[START]

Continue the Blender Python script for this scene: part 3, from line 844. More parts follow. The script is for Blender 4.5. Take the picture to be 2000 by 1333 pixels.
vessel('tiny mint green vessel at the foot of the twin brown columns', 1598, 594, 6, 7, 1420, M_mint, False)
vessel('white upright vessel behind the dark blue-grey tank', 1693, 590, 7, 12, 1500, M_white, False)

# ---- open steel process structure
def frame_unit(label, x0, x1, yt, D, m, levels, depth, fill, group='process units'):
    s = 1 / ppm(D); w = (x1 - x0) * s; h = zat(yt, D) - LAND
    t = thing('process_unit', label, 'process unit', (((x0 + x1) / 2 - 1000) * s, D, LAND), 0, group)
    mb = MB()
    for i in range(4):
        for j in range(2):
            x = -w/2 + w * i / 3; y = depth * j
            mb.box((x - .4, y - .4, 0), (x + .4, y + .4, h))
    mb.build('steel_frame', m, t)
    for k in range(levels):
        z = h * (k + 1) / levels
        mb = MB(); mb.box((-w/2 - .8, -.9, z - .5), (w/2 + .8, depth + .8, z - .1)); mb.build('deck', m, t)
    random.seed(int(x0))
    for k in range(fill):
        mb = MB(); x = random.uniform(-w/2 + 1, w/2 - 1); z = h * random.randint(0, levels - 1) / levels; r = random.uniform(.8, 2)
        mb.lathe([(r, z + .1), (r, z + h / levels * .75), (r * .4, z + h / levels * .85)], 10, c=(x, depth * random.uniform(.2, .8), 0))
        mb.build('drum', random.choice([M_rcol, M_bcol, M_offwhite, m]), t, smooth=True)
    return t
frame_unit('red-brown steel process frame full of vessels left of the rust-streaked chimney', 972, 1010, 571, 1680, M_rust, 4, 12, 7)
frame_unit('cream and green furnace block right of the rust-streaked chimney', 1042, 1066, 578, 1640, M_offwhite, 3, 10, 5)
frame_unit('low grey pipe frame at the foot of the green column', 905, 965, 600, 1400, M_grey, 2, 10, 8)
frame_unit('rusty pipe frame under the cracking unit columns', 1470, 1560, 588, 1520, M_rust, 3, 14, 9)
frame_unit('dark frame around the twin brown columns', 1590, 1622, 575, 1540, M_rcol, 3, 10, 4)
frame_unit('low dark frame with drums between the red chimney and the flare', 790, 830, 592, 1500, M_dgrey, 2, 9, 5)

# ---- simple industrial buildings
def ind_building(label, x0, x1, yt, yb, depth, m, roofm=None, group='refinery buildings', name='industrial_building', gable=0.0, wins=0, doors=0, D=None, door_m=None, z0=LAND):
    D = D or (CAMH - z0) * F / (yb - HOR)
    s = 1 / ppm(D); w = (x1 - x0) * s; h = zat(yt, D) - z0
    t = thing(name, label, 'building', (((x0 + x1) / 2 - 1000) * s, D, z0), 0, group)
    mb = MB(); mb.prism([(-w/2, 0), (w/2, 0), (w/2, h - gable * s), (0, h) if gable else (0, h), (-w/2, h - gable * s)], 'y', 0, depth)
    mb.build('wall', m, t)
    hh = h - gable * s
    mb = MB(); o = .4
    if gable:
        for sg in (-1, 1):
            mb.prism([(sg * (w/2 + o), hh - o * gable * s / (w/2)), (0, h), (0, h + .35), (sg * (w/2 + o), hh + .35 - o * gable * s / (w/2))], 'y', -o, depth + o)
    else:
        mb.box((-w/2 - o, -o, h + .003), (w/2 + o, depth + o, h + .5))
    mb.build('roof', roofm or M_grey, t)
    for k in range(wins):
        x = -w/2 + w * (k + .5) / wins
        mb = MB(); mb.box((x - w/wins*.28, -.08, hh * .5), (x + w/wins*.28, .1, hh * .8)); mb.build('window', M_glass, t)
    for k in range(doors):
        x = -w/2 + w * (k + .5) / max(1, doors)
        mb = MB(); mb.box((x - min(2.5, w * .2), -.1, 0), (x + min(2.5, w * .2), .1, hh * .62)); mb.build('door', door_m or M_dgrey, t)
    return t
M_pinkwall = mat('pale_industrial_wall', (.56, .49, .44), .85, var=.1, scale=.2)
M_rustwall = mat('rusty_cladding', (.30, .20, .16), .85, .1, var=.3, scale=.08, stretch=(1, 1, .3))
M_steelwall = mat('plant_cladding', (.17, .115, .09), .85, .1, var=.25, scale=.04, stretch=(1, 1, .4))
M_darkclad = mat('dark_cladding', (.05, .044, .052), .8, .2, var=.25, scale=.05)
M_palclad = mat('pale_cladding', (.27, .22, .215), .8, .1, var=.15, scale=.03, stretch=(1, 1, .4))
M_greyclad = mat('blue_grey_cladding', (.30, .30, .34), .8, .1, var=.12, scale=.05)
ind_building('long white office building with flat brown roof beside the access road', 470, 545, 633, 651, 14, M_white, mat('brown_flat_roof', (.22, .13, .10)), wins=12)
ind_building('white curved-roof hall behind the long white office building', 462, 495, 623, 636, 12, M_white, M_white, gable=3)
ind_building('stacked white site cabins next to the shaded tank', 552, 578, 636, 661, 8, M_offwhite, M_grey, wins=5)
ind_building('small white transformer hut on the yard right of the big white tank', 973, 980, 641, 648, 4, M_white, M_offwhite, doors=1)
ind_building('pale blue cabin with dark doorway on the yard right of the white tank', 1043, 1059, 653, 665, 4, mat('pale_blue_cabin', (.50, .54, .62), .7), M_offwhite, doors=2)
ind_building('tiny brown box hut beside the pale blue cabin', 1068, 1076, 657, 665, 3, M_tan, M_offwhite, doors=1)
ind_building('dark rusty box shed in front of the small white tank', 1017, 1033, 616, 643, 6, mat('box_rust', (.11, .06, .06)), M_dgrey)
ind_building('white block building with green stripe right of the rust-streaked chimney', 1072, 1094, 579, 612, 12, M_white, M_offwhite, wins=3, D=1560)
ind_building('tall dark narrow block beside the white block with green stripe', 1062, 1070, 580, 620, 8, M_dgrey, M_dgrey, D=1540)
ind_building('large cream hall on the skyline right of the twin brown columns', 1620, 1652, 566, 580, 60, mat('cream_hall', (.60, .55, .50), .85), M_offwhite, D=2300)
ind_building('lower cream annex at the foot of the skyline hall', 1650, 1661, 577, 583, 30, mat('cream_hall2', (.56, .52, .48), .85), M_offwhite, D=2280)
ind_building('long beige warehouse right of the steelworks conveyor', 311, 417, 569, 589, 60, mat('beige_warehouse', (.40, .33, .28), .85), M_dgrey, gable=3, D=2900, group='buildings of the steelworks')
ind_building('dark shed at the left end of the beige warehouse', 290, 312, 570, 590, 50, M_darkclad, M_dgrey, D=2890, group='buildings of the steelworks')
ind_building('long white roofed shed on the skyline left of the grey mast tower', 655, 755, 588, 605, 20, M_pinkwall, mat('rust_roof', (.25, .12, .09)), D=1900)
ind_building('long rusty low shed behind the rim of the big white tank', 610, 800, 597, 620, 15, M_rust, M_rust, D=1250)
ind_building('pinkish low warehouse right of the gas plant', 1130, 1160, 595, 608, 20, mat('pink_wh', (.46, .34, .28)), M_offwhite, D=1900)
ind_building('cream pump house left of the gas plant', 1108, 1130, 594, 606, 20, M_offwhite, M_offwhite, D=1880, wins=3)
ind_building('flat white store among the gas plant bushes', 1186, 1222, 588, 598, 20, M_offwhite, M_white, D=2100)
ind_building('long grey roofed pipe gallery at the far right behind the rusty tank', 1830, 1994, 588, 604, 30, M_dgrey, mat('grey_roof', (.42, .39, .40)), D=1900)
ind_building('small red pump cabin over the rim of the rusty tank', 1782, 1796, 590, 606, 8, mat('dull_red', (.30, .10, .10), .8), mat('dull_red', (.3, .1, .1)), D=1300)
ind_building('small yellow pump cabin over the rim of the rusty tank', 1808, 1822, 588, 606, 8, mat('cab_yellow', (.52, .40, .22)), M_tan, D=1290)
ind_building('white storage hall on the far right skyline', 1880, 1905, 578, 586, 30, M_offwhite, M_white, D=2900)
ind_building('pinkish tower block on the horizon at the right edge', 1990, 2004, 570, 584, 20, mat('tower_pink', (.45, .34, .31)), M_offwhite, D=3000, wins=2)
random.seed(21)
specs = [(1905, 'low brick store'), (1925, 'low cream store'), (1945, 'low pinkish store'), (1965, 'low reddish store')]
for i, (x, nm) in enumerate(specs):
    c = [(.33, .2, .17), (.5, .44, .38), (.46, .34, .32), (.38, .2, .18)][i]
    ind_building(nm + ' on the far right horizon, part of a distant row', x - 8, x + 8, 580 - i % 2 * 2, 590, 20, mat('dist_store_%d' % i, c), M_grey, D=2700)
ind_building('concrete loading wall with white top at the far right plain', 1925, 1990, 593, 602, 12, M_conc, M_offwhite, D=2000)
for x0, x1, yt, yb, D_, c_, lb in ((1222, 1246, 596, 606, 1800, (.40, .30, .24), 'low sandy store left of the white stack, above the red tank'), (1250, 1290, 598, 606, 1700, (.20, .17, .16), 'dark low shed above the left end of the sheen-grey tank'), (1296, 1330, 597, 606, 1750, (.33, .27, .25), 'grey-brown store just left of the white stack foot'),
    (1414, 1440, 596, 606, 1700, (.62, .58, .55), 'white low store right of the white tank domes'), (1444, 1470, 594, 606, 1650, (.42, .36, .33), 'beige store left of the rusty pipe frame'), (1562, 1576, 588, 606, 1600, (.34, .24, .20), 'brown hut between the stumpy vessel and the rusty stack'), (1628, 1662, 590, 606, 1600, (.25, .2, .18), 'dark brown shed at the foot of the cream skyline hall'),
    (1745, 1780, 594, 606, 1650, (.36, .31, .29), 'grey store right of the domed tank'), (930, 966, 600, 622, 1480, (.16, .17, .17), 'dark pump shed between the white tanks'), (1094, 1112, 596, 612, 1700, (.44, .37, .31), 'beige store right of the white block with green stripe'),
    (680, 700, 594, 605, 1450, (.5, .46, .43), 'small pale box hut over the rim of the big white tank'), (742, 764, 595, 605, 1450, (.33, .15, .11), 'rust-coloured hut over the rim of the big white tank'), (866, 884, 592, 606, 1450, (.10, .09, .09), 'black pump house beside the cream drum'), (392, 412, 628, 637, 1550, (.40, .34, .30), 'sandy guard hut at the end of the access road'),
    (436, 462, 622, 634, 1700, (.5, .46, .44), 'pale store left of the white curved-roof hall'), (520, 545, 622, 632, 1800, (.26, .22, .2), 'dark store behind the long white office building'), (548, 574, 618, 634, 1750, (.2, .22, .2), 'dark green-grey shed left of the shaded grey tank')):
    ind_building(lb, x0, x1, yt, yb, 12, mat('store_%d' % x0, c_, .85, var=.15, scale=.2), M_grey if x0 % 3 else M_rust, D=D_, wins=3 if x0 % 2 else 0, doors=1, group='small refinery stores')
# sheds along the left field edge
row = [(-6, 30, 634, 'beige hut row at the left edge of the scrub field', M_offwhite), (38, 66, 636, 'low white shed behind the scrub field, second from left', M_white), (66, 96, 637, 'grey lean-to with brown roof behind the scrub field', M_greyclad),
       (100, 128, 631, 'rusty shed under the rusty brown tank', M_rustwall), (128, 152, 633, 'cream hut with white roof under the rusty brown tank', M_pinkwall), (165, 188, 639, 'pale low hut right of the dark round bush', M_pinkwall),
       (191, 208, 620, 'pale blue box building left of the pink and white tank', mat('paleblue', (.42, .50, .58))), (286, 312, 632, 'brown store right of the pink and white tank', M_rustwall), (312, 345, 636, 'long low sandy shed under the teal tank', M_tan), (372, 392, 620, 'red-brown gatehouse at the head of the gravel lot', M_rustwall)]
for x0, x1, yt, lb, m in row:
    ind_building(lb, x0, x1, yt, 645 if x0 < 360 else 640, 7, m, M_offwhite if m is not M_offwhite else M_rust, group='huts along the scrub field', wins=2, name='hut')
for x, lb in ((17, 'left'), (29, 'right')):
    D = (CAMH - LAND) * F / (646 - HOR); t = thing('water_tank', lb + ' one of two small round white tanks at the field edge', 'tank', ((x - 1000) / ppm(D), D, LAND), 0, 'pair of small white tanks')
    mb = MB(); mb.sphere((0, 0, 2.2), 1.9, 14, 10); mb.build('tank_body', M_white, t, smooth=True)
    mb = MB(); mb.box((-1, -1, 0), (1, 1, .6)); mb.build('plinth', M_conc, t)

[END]

- _DIRECTION_:
From the very first line of the data through the line with "vessel('white upright vessel" in it, please reproduce each line exactly and output nothing more.

- _EXERCISE RESULT_:
Continue the Blender Python script for this scene: part 3, from line 844. More parts follow. The script is for Blender 4.5. Take the picture to be 2000 by 1333 pixels.
vessel('tiny mint green vessel at the foot of the twin brown columns', 1598, 594, 6, 7, 1420, M_mint, False)
vessel('white upright vessel behind the dark blue-grey tank', 1693, 590, 7, 12, 1500, M_white, False)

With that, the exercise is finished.